— start INFORMATION PROVIDED —

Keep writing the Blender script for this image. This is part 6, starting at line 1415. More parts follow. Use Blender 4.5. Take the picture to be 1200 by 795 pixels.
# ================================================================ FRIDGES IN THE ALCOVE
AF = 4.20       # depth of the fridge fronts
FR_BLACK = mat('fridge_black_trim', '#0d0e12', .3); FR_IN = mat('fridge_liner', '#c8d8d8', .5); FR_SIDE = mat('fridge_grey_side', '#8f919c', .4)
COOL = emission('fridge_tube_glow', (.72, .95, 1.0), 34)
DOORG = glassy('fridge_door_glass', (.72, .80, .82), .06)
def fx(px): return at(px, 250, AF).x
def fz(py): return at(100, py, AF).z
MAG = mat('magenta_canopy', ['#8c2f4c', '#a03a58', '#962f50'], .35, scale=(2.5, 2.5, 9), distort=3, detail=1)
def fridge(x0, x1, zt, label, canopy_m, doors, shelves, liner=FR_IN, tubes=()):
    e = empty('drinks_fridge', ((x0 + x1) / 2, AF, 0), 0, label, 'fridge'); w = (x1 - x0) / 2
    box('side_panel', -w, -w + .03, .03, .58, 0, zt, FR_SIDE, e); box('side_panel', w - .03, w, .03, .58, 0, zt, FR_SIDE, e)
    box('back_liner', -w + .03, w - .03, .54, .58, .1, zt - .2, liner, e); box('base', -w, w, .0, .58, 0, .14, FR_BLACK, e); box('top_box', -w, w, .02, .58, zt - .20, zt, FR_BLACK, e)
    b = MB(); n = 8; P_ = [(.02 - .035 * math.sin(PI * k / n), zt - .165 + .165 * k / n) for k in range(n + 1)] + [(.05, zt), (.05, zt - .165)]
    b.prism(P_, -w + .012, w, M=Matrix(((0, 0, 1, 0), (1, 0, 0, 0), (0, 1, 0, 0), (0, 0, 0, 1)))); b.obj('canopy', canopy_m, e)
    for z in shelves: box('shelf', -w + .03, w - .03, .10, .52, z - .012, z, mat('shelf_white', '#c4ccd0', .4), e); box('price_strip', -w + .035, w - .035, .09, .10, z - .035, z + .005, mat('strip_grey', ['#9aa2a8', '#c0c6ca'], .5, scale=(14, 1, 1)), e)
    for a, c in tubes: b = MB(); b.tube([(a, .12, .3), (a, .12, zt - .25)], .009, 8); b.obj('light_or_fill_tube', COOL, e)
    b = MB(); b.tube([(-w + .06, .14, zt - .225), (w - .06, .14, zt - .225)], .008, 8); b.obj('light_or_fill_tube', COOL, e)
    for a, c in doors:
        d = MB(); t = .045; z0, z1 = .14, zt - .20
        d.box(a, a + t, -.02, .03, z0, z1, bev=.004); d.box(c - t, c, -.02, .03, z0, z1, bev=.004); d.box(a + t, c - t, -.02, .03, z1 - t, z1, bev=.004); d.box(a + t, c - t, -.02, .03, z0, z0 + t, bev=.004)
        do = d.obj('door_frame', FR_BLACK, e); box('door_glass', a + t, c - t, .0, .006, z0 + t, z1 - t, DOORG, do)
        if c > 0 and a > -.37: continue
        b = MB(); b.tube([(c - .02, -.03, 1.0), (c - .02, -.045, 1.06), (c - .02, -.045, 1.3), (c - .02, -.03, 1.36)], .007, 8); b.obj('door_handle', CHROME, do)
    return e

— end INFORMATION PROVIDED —

WRITTEN TASK: Give every line of the material again, exactly as it reads.

RESPONSE TO THIS EXERCISE:
Keep writing the Blender script for this image. This is part 6, starting at line 1415. More parts follow. Use Blender 4.5. Take the picture to be 1200 by 795 pixels.
# ================================================================ FRIDGES IN THE ALCOVE
AF = 4.20       # depth of the fridge fronts
FR_BLACK = mat('fridge_black_trim', '#0d0e12', .3); FR_IN = mat('fridge_liner', '#c8d8d8', .5); FR_SIDE = mat('fridge_grey_side', '#8f919c', .4)
COOL = emission('fridge_tube_glow', (.72, .95, 1.0), 34)
DOORG = glassy('fridge_door_glass', (.72, .80, .82), .06)
def fx(px): return at(px, 250, AF).x
def fz(py): return at(100, py, AF).z
MAG = mat('magenta_canopy', ['#8c2f4c', '#a03a58', '#962f50'], .35, scale=(2.5, 2.5, 9), distort=3, detail=1)
def fridge(x0, x1, zt, label, canopy_m, doors, shelves, liner=FR_IN, tubes=()):
    e = empty('drinks_fridge', ((x0 + x1) / 2, AF, 0), 0, label, 'fridge'); w = (x1 - x0) / 2
    box('side_panel', -w, -w + .03, .03, .58, 0, zt, FR_SIDE, e); box('side_panel', w - .03, w, .03, .58, 0, zt, FR_SIDE, e)
    box('back_liner', -w + .03, w - .03, .54, .58, .1, zt - .2, liner, e); box('base', -w, w, .0, .58, 0, .14, FR_BLACK, e); box('top_box', -w, w, .02, .58, zt - .20, zt, FR_BLACK, e)
    b = MB(); n = 8; P_ = [(.02 - .035 * math.sin(PI * k / n), zt - .165 + .165 * k / n) for k in range(n + 1)] + [(.05, zt), (.05, zt - .165)]
    b.prism(P_, -w + .012, w, M=Matrix(((0, 0, 1, 0), (1, 0, 0, 0), (0, 1, 0, 0), (0, 0, 0, 1)))); b.obj('canopy', canopy_m, e)
    for z in shelves: box('shelf', -w + .03, w - .03, .10, .52, z - .012, z, mat('shelf_white', '#c4ccd0', .4), e); box('price_strip', -w + .035, w - .035, .09, .10, z - .035, z + .005, mat('strip_grey', ['#9aa2a8', '#c0c6ca'], .5, scale=(14, 1, 1)), e)
    for a, c in tubes: b = MB(); b.tube([(a, .12, .3), (a, .12, zt - .25)], .009, 8); b.obj('light_or_fill_tube', COOL, e)
    b = MB(); b.tube([(-w + .06, .14, zt - .225), (w - .06, .14, zt - .225)], .008, 8); b.obj('light_or_fill_tube', COOL, e)
    for a, c in doors:
        d = MB(); t = .045; z0, z1 = .14, zt - .20
        d.box(a, a + t, -.02, .03, z0, z1, bev=.004); d.box(c - t, c, -.02, .03, z0, z1, bev=.004); d.box(a + t, c - t, -.02, .03, z1 - t, z1, bev=.004); d.box(a + t, c - t, -.02, .03, z0, z0 + t, bev=.004)
        do = d.obj('door_frame', FR_BLACK, e); box('door_glass', a + t, c - t, .0, .006, z0 + t, z1 - t, DOORG, do)
        if c > 0 and a > -.37: continue
        b = MB(); b.tube([(c - .02, -.03, 1.0), (c - .02, -.045, 1.06), (c - .02, -.045, 1.3), (c - .02, -.03, 1.36)], .007, 8); b.obj('door_handle', CHROME, do)
    return e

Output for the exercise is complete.